DEERFIELD, IL — Sponsoring his first bill since being sworn into office for a second time last month, Congressman Brad Schneider (D, IL-10) has introduced the GI Internship Program Act (HR 758) to offer a new option for veterans to gain job skills as they transition back to civilian life.

Co-sponsored by Schneider and Rep. Ted Yoho (R, FL-3) the bill would let veterans receive their Post-9/11 GI Bill benefit via a stipend which would allow them to complete an internship with a qualifying business, rather than using that benefit for college tuition. Under the proposed law, as veterans muster out of service, they would be informed of the new option similar to existing benefits.

“This is a win-win bill that helps both our veterans and small business,” said Schneider, by increasing the supply of in-demand skilled labor and providing veterans with greater long-term job prospects.

“The bill requires the program give special consideration to employers in the manufacturing sector,” Schneider added, the economic sector hardest-hit “by the skills gap between open positions and qualified applicants.”

Even though the same bill failed to pass in 2014, Schneider said he’s pleased by the bill’s bipartisan support and hopes to have support from both sides of the aisle.

“This bill is a common sense piece of legislation,” which “will help facilitate [vets’] transition to civilian life sooner,” said Yoho announcing the bill. His office declined to provide answers to written questions about the bill.
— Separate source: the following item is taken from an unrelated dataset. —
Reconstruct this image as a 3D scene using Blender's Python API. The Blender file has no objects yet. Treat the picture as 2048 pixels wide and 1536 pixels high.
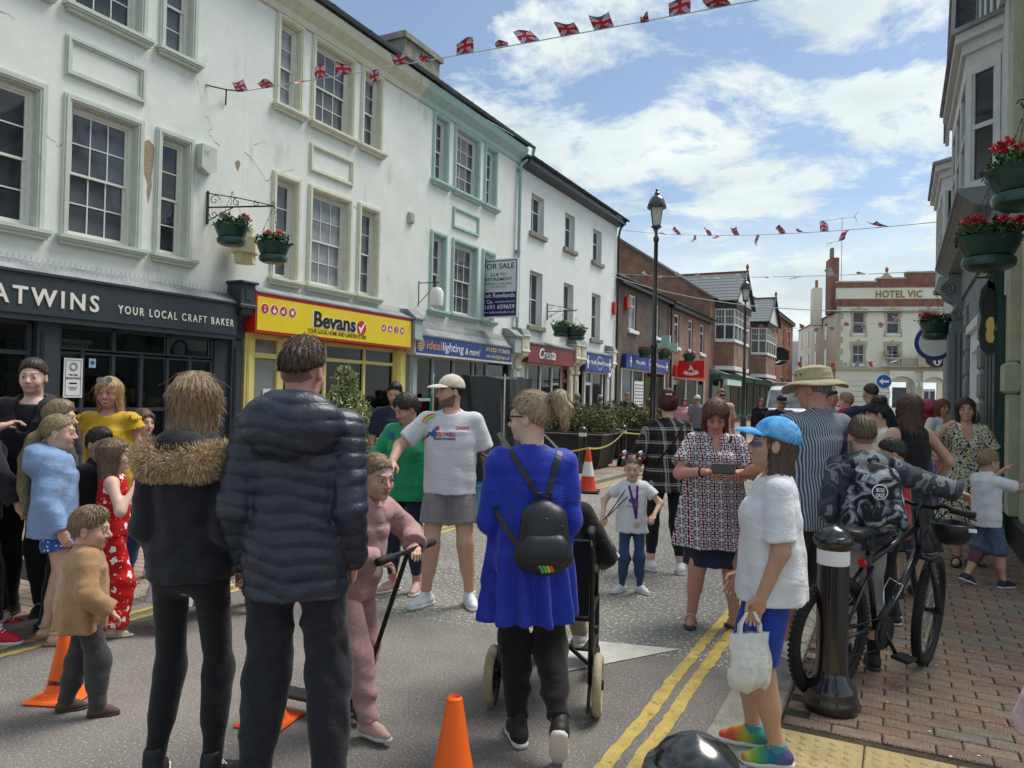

Businesses who participate in the program would need to offer a “reasonable expectation of hiring the participating veterans” after the internship was over, according to the announcement. For the purposes of the Affordable Care Act, during the internship or apprenticeship veterans would be considered employees of the U.S. Department of Veterans Affairs.

Internships would last between six months and a year although business would technically be able to hire veterans outright any time, and the law would require veterans work a minimum of 35 hours per week.